Initially, many will dismiss the idea of becoming an ESL teacher as they fear what they believe to be the prerequisite language and/or cultural abilities one must have to pursue certification in this field. One of the common misconceptions is that those interested in pursuing the degree must be bilingual or that teacher candidates must become fluent in one or more other languages. However, this is not the case – TESOL teachers will become experts in facilitating students’ acquisition of English language and cultural skills; they are not required to be fluent in the any of the different languages students may speak.

While there is no fluency requirement for TESOL programs, New York state requires that TESOL teachers complete 12 credit hours (4 courses) of study in languages other than English in order to acquire an authentic understanding of linguistics and the ways in which we acquire languages, to become more familiar with diverse cultures, and to better understand the considerations for teaching ELLs. TESOL candidates are able to select from language courses as diverse and wide-ranging as the students they will soon be teaching; a four-course study of one language in particular is not required, students can take one or more courses in a variety of languages. This is reflective of the diversity in schools today.  In fact, New York State public schools alone serve over 200,000 English Language Learners who speak over 160 languages.

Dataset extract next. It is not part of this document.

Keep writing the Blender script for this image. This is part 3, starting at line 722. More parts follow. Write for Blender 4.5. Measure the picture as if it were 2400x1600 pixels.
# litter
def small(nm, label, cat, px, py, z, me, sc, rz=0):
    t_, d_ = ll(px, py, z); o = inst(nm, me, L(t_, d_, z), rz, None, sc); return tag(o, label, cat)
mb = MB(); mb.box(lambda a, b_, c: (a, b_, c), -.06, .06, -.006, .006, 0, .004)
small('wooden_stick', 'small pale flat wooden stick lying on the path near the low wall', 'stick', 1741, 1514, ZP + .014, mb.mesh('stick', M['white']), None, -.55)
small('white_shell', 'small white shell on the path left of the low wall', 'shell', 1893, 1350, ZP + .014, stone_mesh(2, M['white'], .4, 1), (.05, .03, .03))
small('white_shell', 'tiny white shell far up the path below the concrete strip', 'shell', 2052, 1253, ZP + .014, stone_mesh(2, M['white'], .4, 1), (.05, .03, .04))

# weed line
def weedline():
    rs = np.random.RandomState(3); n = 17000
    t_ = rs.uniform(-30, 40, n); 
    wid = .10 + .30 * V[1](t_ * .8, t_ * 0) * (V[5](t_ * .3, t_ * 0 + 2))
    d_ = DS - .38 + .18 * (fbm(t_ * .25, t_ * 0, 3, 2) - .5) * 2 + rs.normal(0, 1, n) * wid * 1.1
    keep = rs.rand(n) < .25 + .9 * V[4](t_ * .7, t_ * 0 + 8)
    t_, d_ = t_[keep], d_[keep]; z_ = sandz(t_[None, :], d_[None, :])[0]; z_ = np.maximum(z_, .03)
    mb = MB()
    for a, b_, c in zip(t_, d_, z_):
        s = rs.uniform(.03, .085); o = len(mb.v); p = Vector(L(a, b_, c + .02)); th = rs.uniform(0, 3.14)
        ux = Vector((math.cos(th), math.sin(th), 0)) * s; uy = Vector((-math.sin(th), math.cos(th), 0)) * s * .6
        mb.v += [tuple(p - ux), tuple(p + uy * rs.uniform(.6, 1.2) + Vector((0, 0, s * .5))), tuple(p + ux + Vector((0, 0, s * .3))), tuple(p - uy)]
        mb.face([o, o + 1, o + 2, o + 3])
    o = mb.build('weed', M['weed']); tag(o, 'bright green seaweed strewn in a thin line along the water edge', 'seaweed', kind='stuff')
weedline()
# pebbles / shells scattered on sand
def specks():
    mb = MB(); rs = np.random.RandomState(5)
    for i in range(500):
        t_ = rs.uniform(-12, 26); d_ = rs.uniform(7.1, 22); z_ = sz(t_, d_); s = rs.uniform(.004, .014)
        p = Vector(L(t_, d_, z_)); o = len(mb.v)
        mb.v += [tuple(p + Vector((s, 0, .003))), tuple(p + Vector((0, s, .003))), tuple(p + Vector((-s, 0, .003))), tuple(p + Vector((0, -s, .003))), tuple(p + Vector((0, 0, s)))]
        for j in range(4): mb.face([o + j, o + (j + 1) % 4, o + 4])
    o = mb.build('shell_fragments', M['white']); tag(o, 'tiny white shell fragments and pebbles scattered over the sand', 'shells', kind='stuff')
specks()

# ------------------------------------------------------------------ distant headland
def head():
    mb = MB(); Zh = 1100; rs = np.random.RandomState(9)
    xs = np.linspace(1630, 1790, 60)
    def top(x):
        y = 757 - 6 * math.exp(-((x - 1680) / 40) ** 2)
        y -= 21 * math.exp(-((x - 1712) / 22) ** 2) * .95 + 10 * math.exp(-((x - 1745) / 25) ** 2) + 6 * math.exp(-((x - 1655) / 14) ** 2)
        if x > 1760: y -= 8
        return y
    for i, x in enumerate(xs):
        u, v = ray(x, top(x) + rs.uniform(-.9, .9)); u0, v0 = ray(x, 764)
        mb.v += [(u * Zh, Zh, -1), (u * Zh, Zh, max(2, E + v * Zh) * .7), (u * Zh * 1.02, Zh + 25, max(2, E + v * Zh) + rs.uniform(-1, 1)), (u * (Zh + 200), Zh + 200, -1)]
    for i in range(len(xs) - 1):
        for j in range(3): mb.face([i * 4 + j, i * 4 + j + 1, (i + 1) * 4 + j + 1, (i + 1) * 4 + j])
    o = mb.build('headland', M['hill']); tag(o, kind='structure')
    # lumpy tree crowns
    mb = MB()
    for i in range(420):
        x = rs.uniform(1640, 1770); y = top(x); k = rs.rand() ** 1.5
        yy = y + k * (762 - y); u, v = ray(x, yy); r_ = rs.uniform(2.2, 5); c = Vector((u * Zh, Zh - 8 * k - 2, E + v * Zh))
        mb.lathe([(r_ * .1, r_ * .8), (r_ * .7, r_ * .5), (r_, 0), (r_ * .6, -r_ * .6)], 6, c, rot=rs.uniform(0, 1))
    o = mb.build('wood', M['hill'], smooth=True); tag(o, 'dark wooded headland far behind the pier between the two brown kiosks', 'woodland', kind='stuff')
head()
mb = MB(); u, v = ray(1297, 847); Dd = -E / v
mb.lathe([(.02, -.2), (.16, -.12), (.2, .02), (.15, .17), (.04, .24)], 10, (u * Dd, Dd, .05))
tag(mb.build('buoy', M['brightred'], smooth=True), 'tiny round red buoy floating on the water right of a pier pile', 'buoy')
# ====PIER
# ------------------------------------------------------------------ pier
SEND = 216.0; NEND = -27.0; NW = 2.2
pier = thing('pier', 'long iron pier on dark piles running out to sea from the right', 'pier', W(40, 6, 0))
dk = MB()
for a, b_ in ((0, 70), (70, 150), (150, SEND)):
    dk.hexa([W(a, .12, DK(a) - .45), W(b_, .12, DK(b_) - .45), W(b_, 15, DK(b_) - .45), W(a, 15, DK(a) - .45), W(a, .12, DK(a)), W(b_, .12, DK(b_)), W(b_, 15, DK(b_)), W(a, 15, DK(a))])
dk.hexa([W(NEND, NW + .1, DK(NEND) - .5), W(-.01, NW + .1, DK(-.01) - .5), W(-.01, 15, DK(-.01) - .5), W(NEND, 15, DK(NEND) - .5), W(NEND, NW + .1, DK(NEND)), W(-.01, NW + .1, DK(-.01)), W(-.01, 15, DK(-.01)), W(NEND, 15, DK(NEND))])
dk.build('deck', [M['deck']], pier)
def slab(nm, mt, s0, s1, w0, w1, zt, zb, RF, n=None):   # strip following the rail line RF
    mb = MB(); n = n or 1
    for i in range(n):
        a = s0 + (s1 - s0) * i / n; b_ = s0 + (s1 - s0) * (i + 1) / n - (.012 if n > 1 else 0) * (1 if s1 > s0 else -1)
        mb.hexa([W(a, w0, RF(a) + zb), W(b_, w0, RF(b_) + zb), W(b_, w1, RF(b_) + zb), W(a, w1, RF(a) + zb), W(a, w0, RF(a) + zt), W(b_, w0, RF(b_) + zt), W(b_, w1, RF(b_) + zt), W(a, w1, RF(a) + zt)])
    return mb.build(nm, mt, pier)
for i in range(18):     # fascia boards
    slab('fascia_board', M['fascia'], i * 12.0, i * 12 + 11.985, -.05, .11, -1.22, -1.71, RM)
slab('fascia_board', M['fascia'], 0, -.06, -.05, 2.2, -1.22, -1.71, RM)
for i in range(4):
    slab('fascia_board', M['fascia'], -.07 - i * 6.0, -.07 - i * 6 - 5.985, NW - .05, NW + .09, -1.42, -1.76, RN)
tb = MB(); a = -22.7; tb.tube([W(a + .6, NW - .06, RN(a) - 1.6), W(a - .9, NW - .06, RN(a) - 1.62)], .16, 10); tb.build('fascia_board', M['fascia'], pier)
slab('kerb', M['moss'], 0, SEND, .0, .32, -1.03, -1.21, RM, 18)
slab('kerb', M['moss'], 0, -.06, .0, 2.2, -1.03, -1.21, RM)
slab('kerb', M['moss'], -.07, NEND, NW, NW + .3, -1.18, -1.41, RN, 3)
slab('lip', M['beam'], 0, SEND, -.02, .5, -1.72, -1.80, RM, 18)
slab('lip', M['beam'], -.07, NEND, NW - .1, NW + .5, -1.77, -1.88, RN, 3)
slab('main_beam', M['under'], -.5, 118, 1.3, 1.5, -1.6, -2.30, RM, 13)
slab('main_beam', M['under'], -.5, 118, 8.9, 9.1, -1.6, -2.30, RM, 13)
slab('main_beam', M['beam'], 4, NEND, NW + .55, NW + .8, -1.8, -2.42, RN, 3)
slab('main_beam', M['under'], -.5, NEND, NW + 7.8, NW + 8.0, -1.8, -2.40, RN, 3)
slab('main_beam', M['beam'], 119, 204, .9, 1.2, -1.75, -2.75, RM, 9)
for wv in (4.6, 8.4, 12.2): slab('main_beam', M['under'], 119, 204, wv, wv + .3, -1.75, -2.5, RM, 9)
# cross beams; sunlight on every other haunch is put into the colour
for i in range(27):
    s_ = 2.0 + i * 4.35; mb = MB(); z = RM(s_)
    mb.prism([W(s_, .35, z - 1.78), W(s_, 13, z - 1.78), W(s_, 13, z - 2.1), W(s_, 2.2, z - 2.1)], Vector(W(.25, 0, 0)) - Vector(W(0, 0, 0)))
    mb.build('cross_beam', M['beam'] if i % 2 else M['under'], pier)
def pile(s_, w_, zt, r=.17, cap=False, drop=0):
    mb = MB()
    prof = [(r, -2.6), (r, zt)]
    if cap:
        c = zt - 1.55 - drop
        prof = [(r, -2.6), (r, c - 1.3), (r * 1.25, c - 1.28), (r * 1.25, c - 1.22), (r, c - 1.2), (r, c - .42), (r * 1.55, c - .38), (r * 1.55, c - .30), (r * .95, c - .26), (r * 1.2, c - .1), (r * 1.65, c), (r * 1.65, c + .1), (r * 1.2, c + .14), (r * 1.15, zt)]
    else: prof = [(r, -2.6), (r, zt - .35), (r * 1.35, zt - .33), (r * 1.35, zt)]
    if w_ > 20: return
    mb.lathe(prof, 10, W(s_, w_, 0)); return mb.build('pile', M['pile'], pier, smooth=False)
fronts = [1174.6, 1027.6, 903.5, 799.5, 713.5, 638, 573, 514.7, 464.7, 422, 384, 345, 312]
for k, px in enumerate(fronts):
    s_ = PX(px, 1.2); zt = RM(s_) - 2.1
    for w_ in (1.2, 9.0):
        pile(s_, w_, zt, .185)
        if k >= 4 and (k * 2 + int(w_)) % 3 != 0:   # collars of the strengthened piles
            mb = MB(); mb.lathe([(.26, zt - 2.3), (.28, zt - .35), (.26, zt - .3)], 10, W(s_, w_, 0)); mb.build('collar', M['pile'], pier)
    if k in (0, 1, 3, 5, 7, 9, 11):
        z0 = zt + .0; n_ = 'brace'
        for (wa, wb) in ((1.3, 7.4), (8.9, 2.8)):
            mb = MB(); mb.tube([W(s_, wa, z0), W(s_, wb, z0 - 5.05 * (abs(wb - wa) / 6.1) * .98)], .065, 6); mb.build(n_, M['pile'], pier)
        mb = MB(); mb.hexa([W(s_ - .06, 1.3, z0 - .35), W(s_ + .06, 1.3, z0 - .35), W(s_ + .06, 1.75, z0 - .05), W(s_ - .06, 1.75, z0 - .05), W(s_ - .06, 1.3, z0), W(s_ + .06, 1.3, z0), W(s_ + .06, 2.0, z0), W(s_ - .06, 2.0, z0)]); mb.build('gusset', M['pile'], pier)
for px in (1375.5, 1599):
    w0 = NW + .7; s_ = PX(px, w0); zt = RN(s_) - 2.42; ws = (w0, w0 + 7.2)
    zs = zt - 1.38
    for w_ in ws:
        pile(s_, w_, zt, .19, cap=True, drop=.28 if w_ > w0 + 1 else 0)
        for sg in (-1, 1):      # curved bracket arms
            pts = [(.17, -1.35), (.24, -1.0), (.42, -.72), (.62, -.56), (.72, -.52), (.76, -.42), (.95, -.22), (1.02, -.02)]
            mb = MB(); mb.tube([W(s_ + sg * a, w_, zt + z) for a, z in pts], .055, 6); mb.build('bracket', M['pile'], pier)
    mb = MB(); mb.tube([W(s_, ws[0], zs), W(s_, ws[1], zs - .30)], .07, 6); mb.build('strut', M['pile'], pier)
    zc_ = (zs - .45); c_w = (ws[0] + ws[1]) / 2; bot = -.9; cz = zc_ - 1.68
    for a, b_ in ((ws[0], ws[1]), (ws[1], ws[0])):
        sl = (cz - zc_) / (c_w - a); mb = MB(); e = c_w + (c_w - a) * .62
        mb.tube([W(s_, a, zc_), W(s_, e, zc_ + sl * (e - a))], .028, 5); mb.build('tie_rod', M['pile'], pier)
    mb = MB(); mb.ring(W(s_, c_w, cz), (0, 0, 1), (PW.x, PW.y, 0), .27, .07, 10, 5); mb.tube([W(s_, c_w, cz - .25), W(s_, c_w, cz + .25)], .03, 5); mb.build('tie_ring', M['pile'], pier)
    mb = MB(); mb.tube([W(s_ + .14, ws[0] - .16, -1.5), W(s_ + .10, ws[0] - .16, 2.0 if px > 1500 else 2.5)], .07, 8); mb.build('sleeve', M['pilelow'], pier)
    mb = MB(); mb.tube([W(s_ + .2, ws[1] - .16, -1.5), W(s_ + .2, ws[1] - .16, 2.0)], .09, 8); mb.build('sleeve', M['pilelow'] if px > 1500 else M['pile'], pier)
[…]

NU offers several options for TESOL preparation, both at the undergraduate and graduate levels. Our programs prepare teacher candidates to effectively teach English to speakers of other languages locally, nationally, and abroad. At the undergraduate level, students can choose to study TESOL and childhood education (grades 1-6) or TESOL and adolescent education (grades 7-12, subject-specific). Graduate students who currently hold teacher certification in NYS can apply for our 37-credit hour master’s degree program, while those seeking initial teaching certification are eligible to apply for our 46-credit hour master’s degree program. Practicing teachers who wish to extend their certification to TESOL can enroll in an 18-credit hour program leading to a Certificate of Advanced Studies in TESOL. With all of these options and a clear indication that jobs for ESL teachers are on the rise, why not choose TESOL?